TO DO -> Say how many lines in the records include the string "part", adding no other words.

GIVEN RECORDS ->
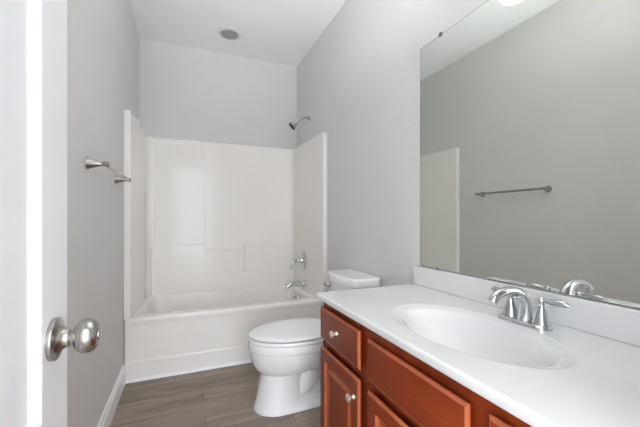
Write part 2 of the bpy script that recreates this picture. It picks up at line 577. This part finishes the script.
MB().loft(rings, True, True).build('bowl', M['porcelain'], to, 50)
MB().tube(bez((1.0, TY, .08), (1.10, TY, .12), (1.08, TY, .25), (1.19, TY, .21), 9) + bez((1.19, TY, .21), (1.25, TY, .18), (1.235, TY, .1), (1.235, TY, .01), 6)[1:], [.060, .068, .074, .077, .078, .078, .078, .078, .077, .076, .076, .076, .075, .075, .075, .074], 24).build('trapway', M['porcelain'], to, 60)
rings = [egg(.727, 1.25, .178, .399, 1.01), egg(.720, 1.255, .185, .401, 1.01), egg(.718, 1.255, .187, .408, 1.01), egg(.719, 1.255, .186, .417, 1.01), egg(.724, 1.25, .181, .4205, 1.01)]
MB().loft(rings, True, True).build('seat', M['seat'], to, 50)
rings = [egg(.732, 1.235, .174, 0.4245, 1.01), egg(.722, 1.24, .184, 0.4275, 1.01), egg(.720, 1.24, .186, 0.4340, 1.01), egg(.725, 1.238, .181, 0.4400, 1.01), egg(.745, 1.225, .163, 0.4445, 1.01), egg(.81, 1.17, .11, 0.4480, 1.01), egg(.90, 1.10, .05, 0.4492, 1.01)]
MB().loft(rings, True, True).build('lid', M['seat'], to, 50)
for dy in (-.075, .075):
    MB().box(1.235, 1.278, TY + dy - .02, TY + dy + .02, .398, .437, .007, 3).build('hinge', M['seat'], to)
for dy in (-.1, .1):
    MB().lathe((1.16, TY + dy, .028), (0, 0, 1), [(0, .016), (.012, .015), (.019, .010), (.021, .003)], 20).build('bolt_cap', M['porcelain'], to, 50)


def bowed(xf, xb, hw_, bow, z, r=.03):
    base = rrect(xf, xb, TY - hw_, TY + hw_, r, z, 6)
    out = []
    # front edge pulled out along a shallow arc
    front = [(xf - bow * (1 - ((2 * k / 14 - 1) ** 2)), TY - hw_ + r + (2 * hw_ - 2 * r) * k / 14, z) for k in range(14, -1, -1)]
    # rrect order: +x+y corner, -x+y corner, -x-y corner, +x-y corner
    c1, c2, c3, c4 = base[0:7], base[7:14], base[14:21], base[21:28]
    out = c1 + c2[:-1] + front + c3[1:] + c4
    return out


TH = .196
rings = [bowed(1.345, 1.468, .165, .012, .385), bowed(1.325, 1.478, .180, .016, .42), bowed(1.313, 1.482, .188, .018, .50), bowed(1.304, 1.484, .194, .020, .688)]
MB().loft(rings, True, True).build('tank', M['porcelain'], to, 50)
rings = [bowed(1.300, 1.484, TH, .022, .690), bowed(1.292, 1.487, TH + .006, .024, .694), bowed(1.290, 1.488, TH + .008, .024, .705), bowed(1.290, 1.488, TH + .008, .024, .733), bowed(1.296, 1.486, TH + .003, .023, .742), bowed(1.310, 1.480, TH - .010, .022, .746)]
MB().loft(rings, True, True).build('tank_lid', M['porcelain'], to, 50)
lv = MB().lathe((1.292, TY + .15, .655), (-1, 0, 0), [(-.02, .015), (.004, .015), (.010, .011), (.020, .009), (.026, .009)], 20)
lv.tube([(1.272, TY + .148, .655), (1.270, TY + .160, .655), (1.270, TY + .172, .655)], [.008, .0075, .0075], 14)
lv.sphere((1.272, TY + .176, .655), .0135)
lv.build('flush_lever', M['chrome'], to, 40)

# ------------------------------------------------------------------ vanity cabinet
VX, VY0, VY1 = .969, .09, 1.362
DF = .948
van = thing('vanity_cabinet', 'cherry-stained wooden vanity cabinet with drawers and doors under the white sink top', 'vanity cabinet', (1.22, .73, 0))
bd = MB()
bd.box(VX, 1.497, VY1 - .016, VY1, 0, .7395).box(VX, 1.497, VY0, VY0 + .016, 0, .7395).box(VX + .02, 1.497, VY0 + .016, VY1 - .016, .10, .115)
bd.box(VX + .05, VX + .065, VY0 + .016, VY1 - .016, 0, .10)
ST_ = [(VY1 - .04, VY1), (.934, 1.014), (.462, .537), (VY0, VY0 + .04)]
for a, b in ST_:
    bd.box(VX, VX + .019, a, b, .10, .7395)
for c, d in ((.10, .14), (.535, .57), (.675, .7395)):
    bd.box(VX + .0004, VX + .0186, VY0 + .01, VY1 - .01, c, d)
bd.box(VX + .019, VX + .03, VY0 + .02, VY1 - .02, .11, .725)
bd.build('carcass', M['cherry'], van, 30)


def cab_knob(y, z, parent):
    MB().lathe((DF, y, z), (-1, 0, 0), [(0, .0095), (.003, .0095), (.006, .0078), (.014, .0072), (.018, .0085), (.0205, .0140), (.0235, .0155), (.027, .0138), (.0300, .008), (.0308, .002)], 24).build('knob', M['pale_nickel'], parent, 40)


def rings_yz(spec):
    return [[(x, a, c), (x, b, c), (x, b, d), (x, a, d)] for x, a, b, c, d in spec]


def slab(a, b, c, d, name, mat):
    i = .0
    g = .014
    sp = [(VX - .0005, a + g, b - g, c + g, d - g), (DF + .011, a + g, b - g, c + g, d - g), (DF + .011, a, b, c, d), (DF + .0075, a, b, c, d), (DF + .005, a + .001, b - .001, c + .001, d - .001), (DF + .0012, a + .0055, b - .0055, c + .0055, d - .0055), (DF, a + .0085, b - .0085, c + .0085, d - .0085)]
    return highlight_edges(MB().loft(rings_yz(sp)).build(name, mat, van, 12))


def panel_door(a, b, c, d, name):
    e = .0
    F_ = .052
    g = .014
    sp = [(VX - .0005, a + g, b - g, c + g, d - g), (DF + .011, a + g, b - g, c + g, d - g), (DF + .011, a, b, c, d), (DF + .0075, a, b, c, d), (DF + .005, a + .001, b - .001, c + .001, d - .001), (DF + .0012, a + .0055, b - .0055, c + .0055, d - .0055), (DF, a + .0085, b - .0085, c + .0085, d - .0085)]
    for ins, dep in ((F_, 0), (F_ + .003, .0025), (F_ + .008, .0075), (F_ + .014, .0095), (F_ + .020, .0095), (F_ + .040, .0045), (F_ + .043, .0045)):
        sp.append((DF + dep, a + ins, b - ins, c + ins, d - ins))
    return highlight_edges(MB().loft(rings_yz(sp)).build(name, M['cherry'], van, 12))


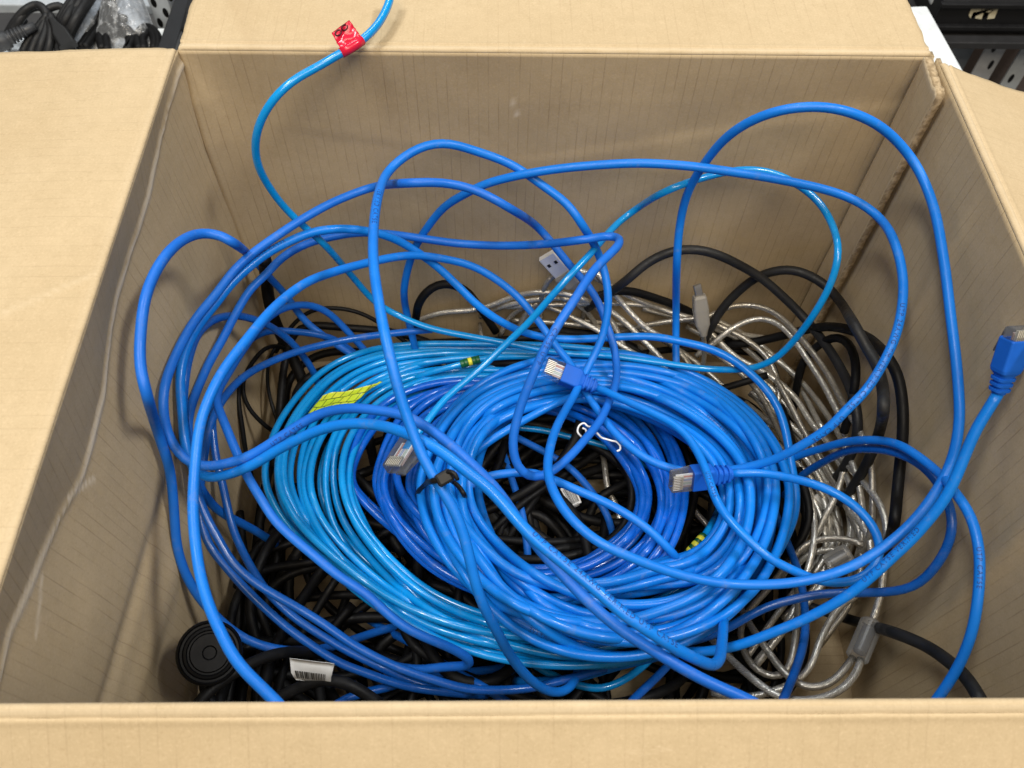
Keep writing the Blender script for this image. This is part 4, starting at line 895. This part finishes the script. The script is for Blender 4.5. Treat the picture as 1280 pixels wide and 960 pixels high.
# yellow-green tape flag under the cyan strands
ym, ynt, yP = new_mat('yellow_green_tape')
uvn = N(ynt, 'ShaderNodeUVMap', uv_map='UVMap'); mp = N(ynt, 'ShaderNodeMapping'); mp.inputs['Scale'].default_value = (5, 2.4, 1); L(ynt, uvn.outputs[0], mp.inputs[0])
bk = N(ynt, 'ShaderNodeTexBrick'); L(ynt, mp.outputs[0], bk.inputs['Vector'])
for k_, c_ in (('Color1', (.40, .58, .02, 1)), ('Color2', (.60, .64, .05, 1)), ('Mortar', (.09, .13, .02, 1))): bk.inputs[k_].default_value = c_
bk.inputs['Scale'].default_value = 1.0; bk.inputs['Mortar Size'].default_value = .05; bk.inputs['Brick Width'].default_value = .9; bk.inputs['Row Height'].default_value = .8
L(ynt, bk.outputs[0], yP.inputs['Base Color']); yP.inputs['Roughness'].default_value = .3
patch('tape_flag', [on_top(385, 517, 12, .0095, ('bright_loop', 'lettered_loop', 'crossing', 'front_to_back', 'tagged')), on_top(438, 509, 10, .0095, ('bright_loop', 'lettered_loop', 'crossing', 'front_to_back', 'tagged')), on_top(466, 481, 10, .0095, ('bright_loop', 'lettered_loop', 'crossing', 'front_to_back', 'tagged')), on_top(404, 494, 10, .0095, ('bright_loop', 'lettered_loop', 'crossing', 'front_to_back', 'tagged'))], ym, OBJ['cyan_coil'], 16, 8, .0008, .0002, 9)
patch('tape_flag', [on_top(440, 506, 10, .007, ('bright_loop', 'lettered_loop', 'crossing', 'front_to_back', 'tagged')), on_top(453, 491, 8, .007, ('bright_loop', 'lettered_loop', 'crossing', 'front_to_back', 'tagged')), on_top(478, 477, 8, .007, ('bright_loop', 'lettered_loop', 'crossing', 'front_to_back', 'tagged')), on_top(462, 481, 8, .007, ('bright_loop', 'lettered_loop', 'crossing', 'front_to_back', 'tagged'))], ym, OBJ['cyan_coil'], 8, 4, .0005, .0002, 10)
# striped bands on two strands
def bands(key, xa, ya, xb, yb, n, ra, mats):
    i0, i1 = sorted((path_at(key, xa, ya), path_at(key, xb, yb))); P = PATH[key]; q = np.linspace(i0, max(i1, i0+2), n*3+1)
    C = np.column_stack([np.interp(q, np.arange(len(P)), P[:, k]) for k in range(3)])
    for k in range(n): tube('band', C[k*3:k*3+4], ra*(1.0+.03*(k % 2)), mats[k % len(mats)], OBJ[key], 14)
bands('striped_strand', 880, 671, 860, 694, 7, .0030, [GRN, YEL])
bands('striped_back', 574, 456, 599, 449, 5, .0029, [GRN, GRN, YEL])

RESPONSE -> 2